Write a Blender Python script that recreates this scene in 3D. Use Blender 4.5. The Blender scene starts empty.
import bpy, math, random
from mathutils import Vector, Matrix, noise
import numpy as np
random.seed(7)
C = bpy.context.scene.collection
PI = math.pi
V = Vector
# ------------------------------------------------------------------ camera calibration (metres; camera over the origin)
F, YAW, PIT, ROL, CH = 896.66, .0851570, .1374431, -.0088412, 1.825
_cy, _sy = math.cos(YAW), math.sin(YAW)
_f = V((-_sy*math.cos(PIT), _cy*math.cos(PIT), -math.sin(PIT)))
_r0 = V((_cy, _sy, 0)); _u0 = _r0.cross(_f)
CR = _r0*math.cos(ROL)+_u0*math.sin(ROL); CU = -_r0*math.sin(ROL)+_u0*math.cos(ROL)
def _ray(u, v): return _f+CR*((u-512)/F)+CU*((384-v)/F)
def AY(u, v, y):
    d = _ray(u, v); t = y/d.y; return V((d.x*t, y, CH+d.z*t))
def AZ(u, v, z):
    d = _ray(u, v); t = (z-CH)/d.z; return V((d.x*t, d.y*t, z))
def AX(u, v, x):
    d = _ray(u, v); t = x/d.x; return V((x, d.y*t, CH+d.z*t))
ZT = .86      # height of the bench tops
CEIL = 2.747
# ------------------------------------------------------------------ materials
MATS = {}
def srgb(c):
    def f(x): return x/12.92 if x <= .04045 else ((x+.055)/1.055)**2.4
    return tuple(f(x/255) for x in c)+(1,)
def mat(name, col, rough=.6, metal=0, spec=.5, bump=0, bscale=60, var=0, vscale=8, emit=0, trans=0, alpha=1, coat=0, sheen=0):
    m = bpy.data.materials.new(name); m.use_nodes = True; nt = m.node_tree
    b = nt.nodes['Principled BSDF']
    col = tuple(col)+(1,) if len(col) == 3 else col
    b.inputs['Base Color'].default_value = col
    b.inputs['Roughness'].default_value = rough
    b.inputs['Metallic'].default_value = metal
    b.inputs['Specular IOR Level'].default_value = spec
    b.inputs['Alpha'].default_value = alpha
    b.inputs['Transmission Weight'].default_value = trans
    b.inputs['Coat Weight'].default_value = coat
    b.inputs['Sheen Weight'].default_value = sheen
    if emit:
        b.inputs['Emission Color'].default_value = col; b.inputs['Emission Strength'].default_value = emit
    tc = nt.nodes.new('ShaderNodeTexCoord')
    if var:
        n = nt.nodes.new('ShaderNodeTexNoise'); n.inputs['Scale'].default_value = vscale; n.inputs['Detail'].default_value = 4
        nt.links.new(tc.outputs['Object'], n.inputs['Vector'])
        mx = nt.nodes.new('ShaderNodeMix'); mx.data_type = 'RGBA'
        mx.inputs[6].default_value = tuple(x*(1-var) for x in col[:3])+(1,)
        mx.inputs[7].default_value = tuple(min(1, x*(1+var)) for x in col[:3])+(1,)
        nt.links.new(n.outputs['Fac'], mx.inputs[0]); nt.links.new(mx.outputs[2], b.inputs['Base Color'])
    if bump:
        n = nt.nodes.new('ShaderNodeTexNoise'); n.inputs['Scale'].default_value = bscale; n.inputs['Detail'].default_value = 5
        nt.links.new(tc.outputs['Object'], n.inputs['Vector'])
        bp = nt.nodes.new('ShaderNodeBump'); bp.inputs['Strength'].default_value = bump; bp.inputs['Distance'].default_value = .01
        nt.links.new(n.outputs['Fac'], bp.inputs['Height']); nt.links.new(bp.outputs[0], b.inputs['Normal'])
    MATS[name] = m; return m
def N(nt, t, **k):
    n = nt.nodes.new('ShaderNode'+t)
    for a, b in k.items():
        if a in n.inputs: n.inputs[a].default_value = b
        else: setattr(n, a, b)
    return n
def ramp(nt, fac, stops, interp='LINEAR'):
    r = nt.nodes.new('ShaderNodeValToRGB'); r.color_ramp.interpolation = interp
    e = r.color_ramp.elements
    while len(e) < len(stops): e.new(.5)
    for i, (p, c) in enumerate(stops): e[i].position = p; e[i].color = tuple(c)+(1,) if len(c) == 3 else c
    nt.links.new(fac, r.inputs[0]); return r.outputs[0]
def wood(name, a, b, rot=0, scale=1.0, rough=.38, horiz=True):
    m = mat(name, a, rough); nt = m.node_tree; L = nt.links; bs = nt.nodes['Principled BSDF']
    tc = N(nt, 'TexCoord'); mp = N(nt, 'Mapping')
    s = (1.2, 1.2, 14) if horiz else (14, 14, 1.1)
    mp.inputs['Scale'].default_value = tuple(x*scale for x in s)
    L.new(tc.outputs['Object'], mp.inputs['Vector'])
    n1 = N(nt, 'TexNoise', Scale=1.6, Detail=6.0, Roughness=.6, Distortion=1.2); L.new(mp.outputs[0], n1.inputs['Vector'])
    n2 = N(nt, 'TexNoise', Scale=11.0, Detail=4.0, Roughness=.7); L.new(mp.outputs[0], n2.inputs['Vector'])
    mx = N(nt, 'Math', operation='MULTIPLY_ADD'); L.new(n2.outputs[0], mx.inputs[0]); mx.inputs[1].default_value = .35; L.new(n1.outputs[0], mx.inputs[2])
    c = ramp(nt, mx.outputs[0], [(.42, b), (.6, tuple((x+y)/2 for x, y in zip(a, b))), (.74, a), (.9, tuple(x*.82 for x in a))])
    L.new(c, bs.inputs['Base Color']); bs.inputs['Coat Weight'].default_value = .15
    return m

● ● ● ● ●

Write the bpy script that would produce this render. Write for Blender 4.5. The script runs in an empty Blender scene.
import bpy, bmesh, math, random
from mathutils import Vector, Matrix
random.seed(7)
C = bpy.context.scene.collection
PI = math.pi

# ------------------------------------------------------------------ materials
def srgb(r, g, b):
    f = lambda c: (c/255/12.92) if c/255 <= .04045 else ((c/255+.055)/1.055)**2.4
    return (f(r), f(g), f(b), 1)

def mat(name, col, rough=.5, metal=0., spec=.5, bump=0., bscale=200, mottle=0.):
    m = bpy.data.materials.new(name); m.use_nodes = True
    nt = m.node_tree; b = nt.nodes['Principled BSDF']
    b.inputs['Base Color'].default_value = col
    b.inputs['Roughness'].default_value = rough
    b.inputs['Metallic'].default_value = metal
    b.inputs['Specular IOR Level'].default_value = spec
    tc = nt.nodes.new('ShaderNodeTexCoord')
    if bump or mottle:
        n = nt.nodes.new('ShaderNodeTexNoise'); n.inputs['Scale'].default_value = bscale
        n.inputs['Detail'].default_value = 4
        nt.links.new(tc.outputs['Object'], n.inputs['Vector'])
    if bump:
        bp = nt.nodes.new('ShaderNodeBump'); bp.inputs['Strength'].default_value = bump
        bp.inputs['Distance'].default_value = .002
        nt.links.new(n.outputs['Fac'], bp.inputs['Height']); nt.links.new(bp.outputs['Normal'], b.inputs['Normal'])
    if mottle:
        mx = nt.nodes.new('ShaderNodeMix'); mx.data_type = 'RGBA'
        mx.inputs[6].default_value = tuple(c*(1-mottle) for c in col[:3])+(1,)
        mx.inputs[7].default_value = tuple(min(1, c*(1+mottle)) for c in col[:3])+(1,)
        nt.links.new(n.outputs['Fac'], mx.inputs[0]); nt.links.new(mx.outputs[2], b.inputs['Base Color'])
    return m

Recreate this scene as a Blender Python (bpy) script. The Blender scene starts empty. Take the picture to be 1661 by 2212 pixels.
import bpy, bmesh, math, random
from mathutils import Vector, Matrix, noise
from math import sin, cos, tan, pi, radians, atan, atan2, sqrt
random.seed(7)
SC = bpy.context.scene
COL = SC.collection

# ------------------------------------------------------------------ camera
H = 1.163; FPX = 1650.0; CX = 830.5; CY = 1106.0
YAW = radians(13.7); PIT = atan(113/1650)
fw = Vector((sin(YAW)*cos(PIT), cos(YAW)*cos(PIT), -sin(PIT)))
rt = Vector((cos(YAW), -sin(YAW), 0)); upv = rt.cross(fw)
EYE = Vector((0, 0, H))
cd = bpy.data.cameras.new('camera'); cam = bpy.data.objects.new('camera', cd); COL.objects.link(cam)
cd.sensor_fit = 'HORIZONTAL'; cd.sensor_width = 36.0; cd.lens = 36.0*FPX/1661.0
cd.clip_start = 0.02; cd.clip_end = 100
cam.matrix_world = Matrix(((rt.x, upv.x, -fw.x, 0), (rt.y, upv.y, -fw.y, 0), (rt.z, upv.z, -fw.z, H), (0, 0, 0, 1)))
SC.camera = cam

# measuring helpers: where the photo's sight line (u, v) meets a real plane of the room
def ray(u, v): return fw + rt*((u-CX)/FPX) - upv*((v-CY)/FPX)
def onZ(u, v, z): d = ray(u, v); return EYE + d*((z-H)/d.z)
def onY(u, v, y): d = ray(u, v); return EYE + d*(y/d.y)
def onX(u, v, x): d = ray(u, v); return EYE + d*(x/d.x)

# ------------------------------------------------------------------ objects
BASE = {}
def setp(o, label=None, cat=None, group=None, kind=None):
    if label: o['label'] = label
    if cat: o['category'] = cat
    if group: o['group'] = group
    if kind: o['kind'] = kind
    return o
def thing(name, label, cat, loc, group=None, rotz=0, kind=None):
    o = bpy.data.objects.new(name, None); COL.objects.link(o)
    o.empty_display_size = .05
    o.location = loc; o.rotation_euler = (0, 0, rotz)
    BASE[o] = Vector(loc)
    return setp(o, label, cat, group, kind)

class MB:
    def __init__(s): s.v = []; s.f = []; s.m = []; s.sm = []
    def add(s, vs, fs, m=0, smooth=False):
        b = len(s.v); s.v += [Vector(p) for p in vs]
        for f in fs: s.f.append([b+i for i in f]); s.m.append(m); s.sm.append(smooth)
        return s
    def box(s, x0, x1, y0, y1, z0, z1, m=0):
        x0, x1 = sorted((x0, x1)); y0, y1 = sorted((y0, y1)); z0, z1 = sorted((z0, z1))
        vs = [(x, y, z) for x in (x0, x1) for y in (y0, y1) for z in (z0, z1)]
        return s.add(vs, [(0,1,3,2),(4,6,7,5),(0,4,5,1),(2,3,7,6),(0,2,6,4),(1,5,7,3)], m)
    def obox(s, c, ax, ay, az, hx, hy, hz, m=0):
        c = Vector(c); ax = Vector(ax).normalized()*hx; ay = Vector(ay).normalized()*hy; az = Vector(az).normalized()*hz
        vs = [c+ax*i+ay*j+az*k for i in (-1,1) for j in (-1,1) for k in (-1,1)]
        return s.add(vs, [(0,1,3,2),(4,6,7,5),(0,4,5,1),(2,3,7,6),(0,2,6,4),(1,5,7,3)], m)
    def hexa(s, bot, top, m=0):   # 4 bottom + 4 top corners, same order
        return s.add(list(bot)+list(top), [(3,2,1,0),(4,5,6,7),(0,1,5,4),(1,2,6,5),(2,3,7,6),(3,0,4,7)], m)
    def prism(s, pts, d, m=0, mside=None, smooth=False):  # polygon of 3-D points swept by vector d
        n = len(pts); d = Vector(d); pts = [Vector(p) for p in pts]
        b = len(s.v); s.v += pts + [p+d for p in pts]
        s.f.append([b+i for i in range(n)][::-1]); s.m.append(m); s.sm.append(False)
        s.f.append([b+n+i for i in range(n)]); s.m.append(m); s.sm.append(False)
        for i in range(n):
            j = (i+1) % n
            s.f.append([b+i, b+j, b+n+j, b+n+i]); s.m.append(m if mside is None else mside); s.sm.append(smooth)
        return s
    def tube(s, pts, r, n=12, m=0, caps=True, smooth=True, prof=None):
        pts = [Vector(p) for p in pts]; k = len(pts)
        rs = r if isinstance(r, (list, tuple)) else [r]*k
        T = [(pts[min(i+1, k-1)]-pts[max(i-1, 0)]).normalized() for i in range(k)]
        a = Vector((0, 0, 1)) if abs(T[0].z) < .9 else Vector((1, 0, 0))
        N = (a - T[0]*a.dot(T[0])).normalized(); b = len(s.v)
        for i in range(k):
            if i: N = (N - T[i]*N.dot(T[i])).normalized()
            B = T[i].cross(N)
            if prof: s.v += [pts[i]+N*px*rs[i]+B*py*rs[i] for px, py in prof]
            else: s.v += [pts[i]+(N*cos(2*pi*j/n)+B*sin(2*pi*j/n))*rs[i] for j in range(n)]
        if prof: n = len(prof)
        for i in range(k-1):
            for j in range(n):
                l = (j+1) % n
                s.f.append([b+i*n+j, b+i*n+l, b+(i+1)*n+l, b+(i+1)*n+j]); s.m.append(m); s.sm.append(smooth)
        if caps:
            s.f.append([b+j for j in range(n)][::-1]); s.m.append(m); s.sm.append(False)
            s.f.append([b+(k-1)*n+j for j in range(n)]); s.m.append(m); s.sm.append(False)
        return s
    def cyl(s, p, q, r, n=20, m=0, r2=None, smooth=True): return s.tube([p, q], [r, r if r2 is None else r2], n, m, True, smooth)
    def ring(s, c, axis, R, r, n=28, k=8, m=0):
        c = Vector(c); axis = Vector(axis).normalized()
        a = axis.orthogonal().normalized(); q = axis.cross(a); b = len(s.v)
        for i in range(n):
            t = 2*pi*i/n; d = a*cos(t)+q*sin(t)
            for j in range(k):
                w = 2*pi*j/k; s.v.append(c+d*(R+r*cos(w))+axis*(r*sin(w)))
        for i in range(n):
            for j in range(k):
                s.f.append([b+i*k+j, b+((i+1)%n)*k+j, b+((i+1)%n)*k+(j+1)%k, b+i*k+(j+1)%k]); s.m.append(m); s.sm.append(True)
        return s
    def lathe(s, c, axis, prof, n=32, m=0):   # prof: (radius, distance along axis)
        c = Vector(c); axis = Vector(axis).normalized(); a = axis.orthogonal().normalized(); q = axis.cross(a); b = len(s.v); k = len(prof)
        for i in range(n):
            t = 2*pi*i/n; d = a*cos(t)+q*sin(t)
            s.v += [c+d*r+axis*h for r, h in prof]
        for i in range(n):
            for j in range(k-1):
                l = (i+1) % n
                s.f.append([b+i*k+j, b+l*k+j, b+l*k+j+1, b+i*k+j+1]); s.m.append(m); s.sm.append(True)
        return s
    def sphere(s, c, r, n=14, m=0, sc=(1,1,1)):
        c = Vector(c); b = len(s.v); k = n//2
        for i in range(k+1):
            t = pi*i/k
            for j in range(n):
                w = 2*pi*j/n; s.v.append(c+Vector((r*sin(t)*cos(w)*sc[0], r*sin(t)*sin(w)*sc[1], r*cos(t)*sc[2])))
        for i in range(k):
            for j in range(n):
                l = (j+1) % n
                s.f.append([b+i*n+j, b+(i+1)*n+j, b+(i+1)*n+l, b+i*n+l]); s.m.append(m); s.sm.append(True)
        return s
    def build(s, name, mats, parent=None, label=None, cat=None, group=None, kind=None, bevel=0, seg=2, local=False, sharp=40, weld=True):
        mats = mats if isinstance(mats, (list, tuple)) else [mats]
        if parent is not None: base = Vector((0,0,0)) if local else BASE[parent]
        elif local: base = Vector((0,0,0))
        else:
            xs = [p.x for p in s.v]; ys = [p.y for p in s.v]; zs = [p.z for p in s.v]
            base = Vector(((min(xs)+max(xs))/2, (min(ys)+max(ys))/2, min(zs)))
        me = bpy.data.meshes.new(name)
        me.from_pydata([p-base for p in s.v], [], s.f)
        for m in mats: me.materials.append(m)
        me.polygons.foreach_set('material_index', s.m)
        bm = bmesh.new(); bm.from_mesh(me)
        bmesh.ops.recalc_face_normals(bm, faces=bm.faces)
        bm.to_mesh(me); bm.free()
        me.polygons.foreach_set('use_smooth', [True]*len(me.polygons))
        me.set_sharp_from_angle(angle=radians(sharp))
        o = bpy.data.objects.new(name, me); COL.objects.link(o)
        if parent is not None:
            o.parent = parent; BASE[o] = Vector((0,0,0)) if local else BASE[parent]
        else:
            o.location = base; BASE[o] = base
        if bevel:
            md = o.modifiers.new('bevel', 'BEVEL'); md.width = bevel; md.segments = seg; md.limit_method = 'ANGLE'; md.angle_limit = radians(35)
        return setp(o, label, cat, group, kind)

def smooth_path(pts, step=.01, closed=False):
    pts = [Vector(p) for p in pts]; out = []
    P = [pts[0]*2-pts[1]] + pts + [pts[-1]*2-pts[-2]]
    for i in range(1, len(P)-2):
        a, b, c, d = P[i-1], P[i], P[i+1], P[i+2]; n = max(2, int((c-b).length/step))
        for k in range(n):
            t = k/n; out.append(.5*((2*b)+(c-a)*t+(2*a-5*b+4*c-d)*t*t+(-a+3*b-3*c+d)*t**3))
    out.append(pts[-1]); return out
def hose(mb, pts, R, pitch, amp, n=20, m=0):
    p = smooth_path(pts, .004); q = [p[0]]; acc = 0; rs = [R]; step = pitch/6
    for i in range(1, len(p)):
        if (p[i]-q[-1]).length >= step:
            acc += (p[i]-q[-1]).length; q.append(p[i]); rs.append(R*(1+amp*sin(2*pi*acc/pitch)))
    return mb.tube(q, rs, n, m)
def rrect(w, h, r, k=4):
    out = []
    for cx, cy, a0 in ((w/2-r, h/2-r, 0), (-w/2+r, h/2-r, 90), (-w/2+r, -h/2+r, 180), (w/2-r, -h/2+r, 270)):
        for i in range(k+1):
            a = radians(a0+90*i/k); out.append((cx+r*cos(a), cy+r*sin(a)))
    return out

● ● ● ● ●

- _Objective_: As listed above, the lines from the line with "Recreate this scene" to the line with "SC.camera = cam" are to be echoed exactly, with both ends included and nothing added.

- _Task result_:
Recreate this scene as a Blender Python (bpy) script. The Blender scene starts empty. Take the picture to be 1661 by 2212 pixels.
import bpy, bmesh, math, random
from mathutils import Vector, Matrix, noise
from math import sin, cos, tan, pi, radians, atan, atan2, sqrt
random.seed(7)
SC = bpy.context.scene
COL = SC.collection

# ------------------------------------------------------------------ camera
H = 1.163; FPX = 1650.0; CX = 830.5; CY = 1106.0
YAW = radians(13.7); PIT = atan(113/1650)
fw = Vector((sin(YAW)*cos(PIT), cos(YAW)*cos(PIT), -sin(PIT)))
rt = Vector((cos(YAW), -sin(YAW), 0)); upv = rt.cross(fw)
EYE = Vector((0, 0, H))
cd = bpy.data.cameras.new('camera'); cam = bpy.data.objects.new('camera', cd); COL.objects.link(cam)
cd.sensor_fit = 'HORIZONTAL'; cd.sensor_width = 36.0; cd.lens = 36.0*FPX/1661.0
cd.clip_start = 0.02; cd.clip_end = 100
cam.matrix_world = Matrix(((rt.x, upv.x, -fw.x, 0), (rt.y, upv.y, -fw.y, 0), (rt.z, upv.z, -fw.z, H), (0, 0, 0, 1)))
SC.camera = cam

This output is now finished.